Task goal:
Extract the lines from the start through the line that holds "PI = math.pi", both included, omitting all images.

**********

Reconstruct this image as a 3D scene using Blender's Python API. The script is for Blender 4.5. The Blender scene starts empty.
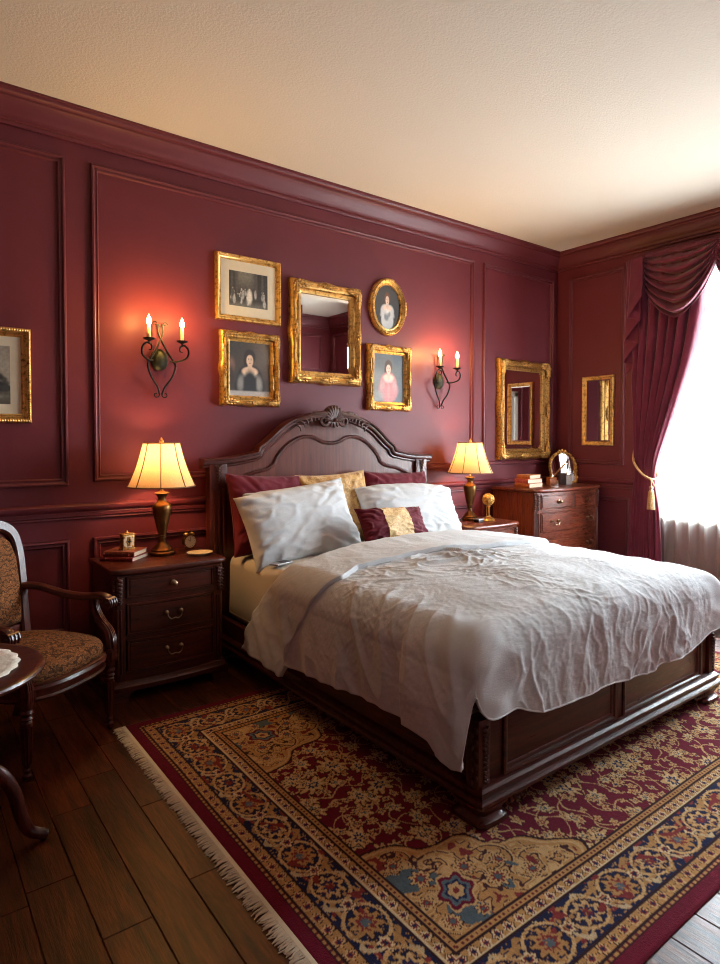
import bpy, bmesh, math, random
import numpy as np
from mathutils import Vector, Matrix, Euler
random.seed(7)
C = bpy.context.scene.collection
SC = bpy.context.scene
PI = math.pi

# ------------------------------------------------------------------ numpy noise
def _hash(ix, iy, seed):
    h = (ix.astype(np.int64) * 374761393 + iy.astype(np.int64) * 668265263 + seed * 974634777) & 0xffffffff
    h = ((h ^ (h >> 13)) * 1274126177) & 0xffffffff
    return (h ^ (h >> 16)) & 0xffff
def perlin(x, y, seed=0):
    x = np.asarray(x, float); y = np.asarray(y, float)
    ix = np.floor(x); iy = np.floor(y); fx = x - ix; fy = y - iy
    def g(dx, dy):
        a = _hash(ix + dx, iy + dy, seed) / 65536.0 * 2 * PI
        return np.cos(a) * (fx - dx) + np.sin(a) * (fy - dy)
    u = fx ** 3 * (fx * (fx * 6 - 15) + 10); v = fy ** 3 * (fy * (fy * 6 - 15) + 10)
    a = g(0, 0) * (1 - u) + g(1, 0) * u; b = g(0, 1) * (1 - u) + g(1, 1) * u
    return (a * (1 - v) + b * v) * 1.4
def fbm(x, y, seed=0, octv=4):
    s = 0; a = 1.0
    for o in range(octv):
        s = s + a * perlin(x * 2 ** o, y * 2 ** o, seed + o * 17); a *= .5
    return s
def rnd(ix, iy, seed=0): return _hash(np.asarray(ix), np.asarray(iy), seed) / 65536.0
def sstep(a, b, x):
    t = np.clip((x - a) / (b - a), 0, 1); return t * t * (3 - 2 * t)

# ------------------------------------------------------------------ mesh building
class MB:
    def __init__(s): s.v = []; s.f = []; s.M = None
    def add(s, vs, fs):
        n = len(s.v)
        if s.M is not None: vs = [s.M @ Vector(p) for p in vs]
        s.v.extend([tuple(p) for p in vs]); s.f.extend([tuple(i + n for i in f) for f in fs]); return s
    def frombm(s, bm):
        bm.verts.index_update(); s.add([v.co.copy() for v in bm.verts], [[v.index for v in f.verts] for f in bm.faces]); bm.free(); return s
    def box(s, x0, x1, y0, y1, z0, z1, bev=0.0, seg=2):
        bm = bmesh.new(); bmesh.ops.create_cube(bm, size=1)
        for v in bm.verts: v.co = Vector(((x0 + x1) / 2 + v.co.x * (x1 - x0), (y0 + y1) / 2 + v.co.y * (y1 - y0), (z0 + z1) / 2 + v.co.z * (z1 - z0)))
        if bev > 0: bmesh.ops.bevel(bm, geom=list(bm.edges), offset=bev, segments=seg, profile=.6, affect='EDGES')
        return s.frombm(bm)
    def ell(s, c, r, seg=12, rings=8, rot=None):
        bm = bmesh.new(); bmesh.ops.create_uvsphere(bm, u_segments=seg, v_segments=rings, radius=1)
        m = Matrix.Translation(c) @ (rot.to_4x4() if rot is not None else Matrix.Identity(4)) @ Matrix.Diagonal((r[0], r[1], r[2], 1))
        for v in bm.verts: v.co = m @ v.co
        return s.frombm(bm)
    def lathe(s, prof, c=(0, 0, 0), seg=24, axis='Z', sx=1, sy=1, cap=True):
        vs = []; fs = []; n = len(prof)
        for r, z in prof:
            for k in range(seg):
                a = 2 * PI * k / seg; p = (r * math.cos(a) * sx, r * math.sin(a) * sy, z)
                if axis == 'Y': p = (p[0], -p[2], p[1])
                elif axis == 'X': p = (p[2], p[0], p[1])
                vs.append((p[0] + c[0], p[1] + c[1], p[2] + c[2]))
        for i in range(n - 1):
            for k in range(seg):
                k2 = (k + 1) % seg; fs.append((i * seg + k, i * seg + k2, (i + 1) * seg + k2, (i + 1) * seg + k))
        if cap: fs.append(tuple(range(seg))[::-1]); fs.append(tuple((n - 1) * seg + k for k in range(seg)))
        return s.add(vs, fs)
    def tube(s, pts, r, seg=8, sy=1.0, cap=True, square=False):
        pts = [Vector(p) for p in pts]; n = len(pts)
        rr = r if isinstance(r, (list, tuple)) else [r] * n
        vs = []; fs = []; up = None
        for i, p in enumerate(pts):
            t = (pts[min(i + 1, n - 1)] - pts[max(i - 1, 0)])
            if t.length < 1e-9: t = Vector((0, 0, 1))
            t.normalize()
            if up is None:
                up = Vector((0, 0, 1)) if abs(t.z) < .9 else Vector((1, 0, 0))
            a = up - t * up.dot(t); a.normalize(); up = a; b = t.cross(a)
            for k in range(seg):
                an = 2 * PI * (k + (.5 if square else 0)) / seg
                vs.append(p + a * math.cos(an) * rr[i] + b * math.sin(an) * rr[i] * sy)
        for i in range(n - 1):
            for k in range(seg):
                k2 = (k + 1) % seg; fs.append((i * seg + k, (i + 1) * seg + k, (i + 1) * seg + k2, i * seg + k2))
        if cap: fs.append(tuple(range(seg))); fs.append(tuple((n - 1) * seg + k for k in range(seg))[::-1])
        return s.add(vs, fs)
    def ribbon(s, pts, prof, up=(0, 0, 1), closed=False, cap=True):
        """sweep a closed 2-D profile [(side, up)] along pts, up axis held fixed."""
        pts = [Vector(p) for p in pts]; n = len(pts); m = len(prof); U0 = Vector(up); vs = []; fs = []
        for i, p in enumerate(pts):
            if closed: t = pts[(i + 1) % n] - pts[i - 1]
            else: t = pts[min(i + 1, n - 1)] - pts[max(i - 1, 0)]
            t.normalize(); sd = t.cross(U0); sd.normalize(); u = sd.cross(t)
            for a, b in prof: vs.append(p + sd * a + u * b)
        for i in range(n if closed else n - 1):
            j = (i + 1) % n
            for k in range(m):
                k2 = (k + 1) % m; fs.append((i * m + k, i * m + k2, j * m + k2, j * m + k))
        if cap and not closed: fs.append(tuple(range(m))[::-1]); fs.append(tuple((n - 1) * m + k for k in range(m)))
        return s.add(vs, fs)
    def prism(s, poly, y0, y1, axis='Y'):
        n = len(poly)
        mk = {'Y': lambda a, b, d: (a, d, b), 'Z': lambda a, b, d: (a, b, d), 'X': lambda a, b, d: (d, a, b)}[axis]
        vs = [mk(a, b, y0) for a, b in poly] + [mk(a, b, y1) for a, b in poly]
        fs = [tuple(range(n)), tuple(range(n, 2 * n))[::-1]] + [(i, n + i, n + (i + 1) % n, (i + 1) % n) for i in range(n)]
        return s.add(vs, fs)
    def grid(s, X, Y, Z):
        h, w = X.shape; vs = np.stack([X.ravel(), Y.ravel(), Z.ravel()], 1).tolist()
        return s.add(vs, [(j * w + i, j * w + i + 1, (j + 1) * w + i + 1, (j + 1) * w + i) for j in range(h - 1) for i in range(w - 1)])
    def frame(s, w, h, prof, n=1, disp=None, cx=0, cz=0):
        """mitred rectangular frame in the XZ plane; prof = [(inset from outer edge, protrusion to -y)]"""
        ring = []
        cs = [(-w / 2, -h / 2), (w / 2, -h / 2), (w / 2, h / 2), (-w / 2, h / 2)]
        for k in range(4):
            for i in range(n): ring.append((k, i / n))
        vs = []; fs = []; m = len(prof)
        for k, t in ring:
            a = cs[k]; b = cs[(k + 1) % 4]
            for ins, pr in prof:
                def sh(c): return (c[0] - math.copysign(ins, c[0]), c[1] - math.copysign(ins, c[1]))
                A = sh(a); B = sh(b); x = A[0] + (B[0] - A[0]) * t; z = A[1] + (B[1] - A[1]) * t
                y = -pr
                if disp:
                    dx, dy, dz = disp(k, t, ins, pr, x, z); x += dx; y += dy; z += dz
                vs.append((x + cx, y, z + cz))
        N = len(ring)
        for i in range(N):
            j = (i + 1) % N
            for q in range(m - 1): fs.append((i * m + q, j * m + q, j * m + q + 1, i * m + q + 1))
        return s.add(vs, fs)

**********

Task output:
Reconstruct this image as a 3D scene using Blender's Python API. The script is for Blender 4.5. The Blender scene starts empty.
import bpy, bmesh, math, random
import numpy as np
from mathutils import Vector, Matrix, Euler
random.seed(7)
C = bpy.context.scene.collection
SC = bpy.context.scene
PI = math.pi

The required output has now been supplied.